:: STATED TASK ::
Reproduce the entire listing word for word.

:: DATA BLOCK ::

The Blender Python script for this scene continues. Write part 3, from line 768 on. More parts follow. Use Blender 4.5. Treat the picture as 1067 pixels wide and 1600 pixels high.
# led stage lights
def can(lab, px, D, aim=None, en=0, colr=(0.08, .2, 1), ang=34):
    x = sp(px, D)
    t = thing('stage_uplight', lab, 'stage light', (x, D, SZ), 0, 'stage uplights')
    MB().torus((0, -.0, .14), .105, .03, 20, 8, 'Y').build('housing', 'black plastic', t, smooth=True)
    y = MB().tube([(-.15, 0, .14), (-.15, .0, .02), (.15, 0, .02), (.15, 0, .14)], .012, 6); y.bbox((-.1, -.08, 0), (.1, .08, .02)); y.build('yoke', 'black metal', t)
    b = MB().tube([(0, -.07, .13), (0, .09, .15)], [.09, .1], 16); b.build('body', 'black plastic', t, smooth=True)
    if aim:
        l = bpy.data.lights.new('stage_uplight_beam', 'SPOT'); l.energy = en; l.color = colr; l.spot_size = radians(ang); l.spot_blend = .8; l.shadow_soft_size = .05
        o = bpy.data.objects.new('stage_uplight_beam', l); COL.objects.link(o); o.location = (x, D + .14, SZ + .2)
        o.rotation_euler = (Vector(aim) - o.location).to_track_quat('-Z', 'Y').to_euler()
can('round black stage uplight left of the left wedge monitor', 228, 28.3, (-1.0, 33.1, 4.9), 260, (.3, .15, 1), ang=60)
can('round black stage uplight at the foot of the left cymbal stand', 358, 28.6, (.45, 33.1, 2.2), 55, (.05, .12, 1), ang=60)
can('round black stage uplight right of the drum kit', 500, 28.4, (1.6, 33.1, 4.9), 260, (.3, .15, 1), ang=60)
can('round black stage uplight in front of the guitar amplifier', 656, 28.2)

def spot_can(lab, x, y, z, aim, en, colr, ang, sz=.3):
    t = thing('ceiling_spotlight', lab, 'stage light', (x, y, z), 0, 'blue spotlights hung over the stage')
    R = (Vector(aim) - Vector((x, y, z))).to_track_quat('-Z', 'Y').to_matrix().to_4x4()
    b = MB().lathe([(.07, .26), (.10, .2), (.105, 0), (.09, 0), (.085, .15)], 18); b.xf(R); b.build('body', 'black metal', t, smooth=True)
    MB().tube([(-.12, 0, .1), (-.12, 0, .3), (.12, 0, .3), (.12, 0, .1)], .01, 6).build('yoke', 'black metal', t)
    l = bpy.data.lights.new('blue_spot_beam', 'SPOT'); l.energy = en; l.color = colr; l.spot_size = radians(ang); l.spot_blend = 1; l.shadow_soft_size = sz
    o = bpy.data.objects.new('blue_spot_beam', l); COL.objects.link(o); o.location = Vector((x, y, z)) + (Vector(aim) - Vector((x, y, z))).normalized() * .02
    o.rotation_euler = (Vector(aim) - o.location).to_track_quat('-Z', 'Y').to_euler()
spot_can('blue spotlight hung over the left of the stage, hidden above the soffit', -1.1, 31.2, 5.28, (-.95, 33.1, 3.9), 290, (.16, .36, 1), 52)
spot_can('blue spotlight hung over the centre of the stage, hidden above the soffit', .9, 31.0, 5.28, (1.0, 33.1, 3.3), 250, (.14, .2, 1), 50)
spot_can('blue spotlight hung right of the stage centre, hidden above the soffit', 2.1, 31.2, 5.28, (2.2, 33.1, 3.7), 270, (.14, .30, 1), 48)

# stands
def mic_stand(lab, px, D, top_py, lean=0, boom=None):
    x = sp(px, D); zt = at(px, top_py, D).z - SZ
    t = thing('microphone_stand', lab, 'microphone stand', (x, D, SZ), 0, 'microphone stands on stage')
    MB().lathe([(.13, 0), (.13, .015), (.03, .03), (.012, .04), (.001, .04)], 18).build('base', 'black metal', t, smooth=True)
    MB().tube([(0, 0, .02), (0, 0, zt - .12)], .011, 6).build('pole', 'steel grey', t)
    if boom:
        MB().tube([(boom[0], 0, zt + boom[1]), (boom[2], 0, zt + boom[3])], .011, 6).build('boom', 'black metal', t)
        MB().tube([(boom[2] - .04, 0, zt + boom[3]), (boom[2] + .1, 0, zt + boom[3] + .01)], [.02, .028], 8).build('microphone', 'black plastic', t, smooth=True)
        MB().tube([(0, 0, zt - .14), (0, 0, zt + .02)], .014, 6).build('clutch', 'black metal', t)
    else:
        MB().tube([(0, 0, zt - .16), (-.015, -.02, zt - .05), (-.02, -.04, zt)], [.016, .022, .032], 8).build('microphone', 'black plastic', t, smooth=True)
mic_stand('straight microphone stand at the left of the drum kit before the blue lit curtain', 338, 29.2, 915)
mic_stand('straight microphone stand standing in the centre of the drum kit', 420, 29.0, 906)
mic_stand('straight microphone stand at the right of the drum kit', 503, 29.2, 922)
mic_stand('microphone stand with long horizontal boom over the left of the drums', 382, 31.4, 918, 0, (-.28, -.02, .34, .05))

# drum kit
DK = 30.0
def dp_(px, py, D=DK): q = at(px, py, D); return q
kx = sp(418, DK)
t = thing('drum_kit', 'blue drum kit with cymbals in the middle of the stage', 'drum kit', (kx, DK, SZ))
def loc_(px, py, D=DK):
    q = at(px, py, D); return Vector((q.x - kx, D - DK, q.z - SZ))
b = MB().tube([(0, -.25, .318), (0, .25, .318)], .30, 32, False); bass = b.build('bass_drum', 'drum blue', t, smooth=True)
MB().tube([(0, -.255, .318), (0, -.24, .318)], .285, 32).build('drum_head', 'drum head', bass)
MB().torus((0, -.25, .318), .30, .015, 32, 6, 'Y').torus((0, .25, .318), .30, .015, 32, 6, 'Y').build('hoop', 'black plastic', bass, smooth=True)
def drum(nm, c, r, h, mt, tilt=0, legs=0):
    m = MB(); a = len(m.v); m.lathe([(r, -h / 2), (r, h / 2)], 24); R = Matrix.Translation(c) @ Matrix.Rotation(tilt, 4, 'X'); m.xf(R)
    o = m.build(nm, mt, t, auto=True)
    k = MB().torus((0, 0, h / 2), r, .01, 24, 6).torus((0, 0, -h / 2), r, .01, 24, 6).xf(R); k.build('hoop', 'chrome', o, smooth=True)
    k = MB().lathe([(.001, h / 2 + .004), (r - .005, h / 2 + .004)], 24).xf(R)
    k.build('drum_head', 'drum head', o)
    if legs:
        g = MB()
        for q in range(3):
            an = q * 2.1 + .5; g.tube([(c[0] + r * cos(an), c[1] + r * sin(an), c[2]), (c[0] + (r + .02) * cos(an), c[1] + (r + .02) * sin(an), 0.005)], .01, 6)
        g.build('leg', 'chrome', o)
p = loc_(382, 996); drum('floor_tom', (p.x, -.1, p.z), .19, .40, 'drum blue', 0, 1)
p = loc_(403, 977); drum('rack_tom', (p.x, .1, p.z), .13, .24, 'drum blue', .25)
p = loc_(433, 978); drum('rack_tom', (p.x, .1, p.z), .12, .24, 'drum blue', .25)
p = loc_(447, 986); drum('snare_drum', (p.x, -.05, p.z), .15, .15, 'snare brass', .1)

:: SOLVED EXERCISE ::
The Blender Python script for this scene continues. Write part 3, from line 768 on. More parts follow. Use Blender 4.5. Treat the picture as 1067 pixels wide and 1600 pixels high.
# led stage lights
def can(lab, px, D, aim=None, en=0, colr=(0.08, .2, 1), ang=34):
    x = sp(px, D)
    t = thing('stage_uplight', lab, 'stage light', (x, D, SZ), 0, 'stage uplights')
    MB().torus((0, -.0, .14), .105, .03, 20, 8, 'Y').build('housing', 'black plastic', t, smooth=True)
    y = MB().tube([(-.15, 0, .14), (-.15, .0, .02), (.15, 0, .02), (.15, 0, .14)], .012, 6); y.bbox((-.1, -.08, 0), (.1, .08, .02)); y.build('yoke', 'black metal', t)
    b = MB().tube([(0, -.07, .13), (0, .09, .15)], [.09, .1], 16); b.build('body', 'black plastic', t, smooth=True)
    if aim:
        l = bpy.data.lights.new('stage_uplight_beam', 'SPOT'); l.energy = en; l.color = colr; l.spot_size = radians(ang); l.spot_blend = .8; l.shadow_soft_size = .05
        o = bpy.data.objects.new('stage_uplight_beam', l); COL.objects.link(o); o.location = (x, D + .14, SZ + .2)
        o.rotation_euler = (Vector(aim) - o.location).to_track_quat('-Z', 'Y').to_euler()
can('round black stage uplight left of the left wedge monitor', 228, 28.3, (-1.0, 33.1, 4.9), 260, (.3, .15, 1), ang=60)
can('round black stage uplight at the foot of the left cymbal stand', 358, 28.6, (.45, 33.1, 2.2), 55, (.05, .12, 1), ang=60)
can('round black stage uplight right of the drum kit', 500, 28.4, (1.6, 33.1, 4.9), 260, (.3, .15, 1), ang=60)
can('round black stage uplight in front of the guitar amplifier', 656, 28.2)

def spot_can(lab, x, y, z, aim, en, colr, ang, sz=.3):
    t = thing('ceiling_spotlight', lab, 'stage light', (x, y, z), 0, 'blue spotlights hung over the stage')
    R = (Vector(aim) - Vector((x, y, z))).to_track_quat('-Z', 'Y').to_matrix().to_4x4()
    b = MB().lathe([(.07, .26), (.10, .2), (.105, 0), (.09, 0), (.085, .15)], 18); b.xf(R); b.build('body', 'black metal', t, smooth=True)
    MB().tube([(-.12, 0, .1), (-.12, 0, .3), (.12, 0, .3), (.12, 0, .1)], .01, 6).build('yoke', 'black metal', t)
    l = bpy.data.lights.new('blue_spot_beam', 'SPOT'); l.energy = en; l.color = colr; l.spot_size = radians(ang); l.spot_blend = 1; l.shadow_soft_size = sz
    o = bpy.data.objects.new('blue_spot_beam', l); COL.objects.link(o); o.location = Vector((x, y, z)) + (Vector(aim) - Vector((x, y, z))).normalized() * .02
    o.rotation_euler = (Vector(aim) - o.location).to_track_quat('-Z', 'Y').to_euler()
spot_can('blue spotlight hung over the left of the stage, hidden above the soffit', -1.1, 31.2, 5.28, (-.95, 33.1, 3.9), 290, (.16, .36, 1), 52)
spot_can('blue spotlight hung over the centre of the stage, hidden above the soffit', .9, 31.0, 5.28, (1.0, 33.1, 3.3), 250, (.14, .2, 1), 50)
spot_can('blue spotlight hung right of the stage centre, hidden above the soffit', 2.1, 31.2, 5.28, (2.2, 33.1, 3.7), 270, (.14, .30, 1), 48)

# stands
def mic_stand(lab, px, D, top_py, lean=0, boom=None):
    x = sp(px, D); zt = at(px, top_py, D).z - SZ
    t = thing('microphone_stand', lab, 'microphone stand', (x, D, SZ), 0, 'microphone stands on stage')
    MB().lathe([(.13, 0), (.13, .015), (.03, .03), (.012, .04), (.001, .04)], 18).build('base', 'black metal', t, smooth=True)
    MB().tube([(0, 0, .02), (0, 0, zt - .12)], .011, 6).build('pole', 'steel grey', t)
    if boom:
        MB().tube([(boom[0], 0, zt + boom[1]), (boom[2], 0, zt + boom[3])], .011, 6).build('boom', 'black metal', t)
        MB().tube([(boom[2] - .04, 0, zt + boom[3]), (boom[2] + .1, 0, zt + boom[3] + .01)], [.02, .028], 8).build('microphone', 'black plastic', t, smooth=True)
        MB().tube([(0, 0, zt - .14), (0, 0, zt + .02)], .014, 6).build('clutch', 'black metal', t)
    else:
        MB().tube([(0, 0, zt - .16), (-.015, -.02, zt - .05), (-.02, -.04, zt)], [.016, .022, .032], 8).build('microphone', 'black plastic', t, smooth=True)
mic_stand('straight microphone stand at the left of the drum kit before the blue lit curtain', 338, 29.2, 915)
mic_stand('straight microphone stand standing in the centre of the drum kit', 420, 29.0, 906)
mic_stand('straight microphone stand at the right of the drum kit', 503, 29.2, 922)
mic_stand('microphone stand with long horizontal boom over the left of the drums', 382, 31.4, 918, 0, (-.28, -.02, .34, .05))

# drum kit
DK = 30.0
def dp_(px, py, D=DK): q = at(px, py, D); return q
kx = sp(418, DK)
t = thing('drum_kit', 'blue drum kit with cymbals in the middle of the stage', 'drum kit', (kx, DK, SZ))
def loc_(px, py, D=DK):
    q = at(px, py, D); return Vector((q.x - kx, D - DK, q.z - SZ))
b = MB().tube([(0, -.25, .318), (0, .25, .318)], .30, 32, False); bass = b.build('bass_drum', 'drum blue', t, smooth=True)
MB().tube([(0, -.255, .318), (0, -.24, .318)], .285, 32).build('drum_head', 'drum head', bass)
MB().torus((0, -.25, .318), .30, .015, 32, 6, 'Y').torus((0, .25, .318), .30, .015, 32, 6, 'Y').build('hoop', 'black plastic', bass, smooth=True)
def drum(nm, c, r, h, mt, tilt=0, legs=0):
    m = MB(); a = len(m.v); m.lathe([(r, -h / 2), (r, h / 2)], 24); R = Matrix.Translation(c) @ Matrix.Rotation(tilt, 4, 'X'); m.xf(R)
    o = m.build(nm, mt, t, auto=True)
    k = MB().torus((0, 0, h / 2), r, .01, 24, 6).torus((0, 0, -h / 2), r, .01, 24, 6).xf(R); k.build('hoop', 'chrome', o, smooth=True)
    k = MB().lathe([(.001, h / 2 + .004), (r - .005, h / 2 + .004)], 24).xf(R)
    k.build('drum_head', 'drum head', o)
    if legs:
        g = MB()
        for q in range(3):
            an = q * 2.1 + .5; g.tube([(c[0] + r * cos(an), c[1] + r * sin(an), c[2]), (c[0] + (r + .02) * cos(an), c[1] + (r + .02) * sin(an), 0.005)], .01, 6)
        g.build('leg', 'chrome', o)
p = loc_(382, 996); drum('floor_tom', (p.x, -.1, p.z), .19, .40, 'drum blue', 0, 1)
p = loc_(403, 977); drum('rack_tom', (p.x, .1, p.z), .13, .24, 'drum blue', .25)
p = loc_(433, 978); drum('rack_tom', (p.x, .1, p.z), .12, .24, 'drum blue', .25)
p = loc_(447, 986); drum('snare_drum', (p.x, -.05, p.z), .15, .15, 'snare brass', .1)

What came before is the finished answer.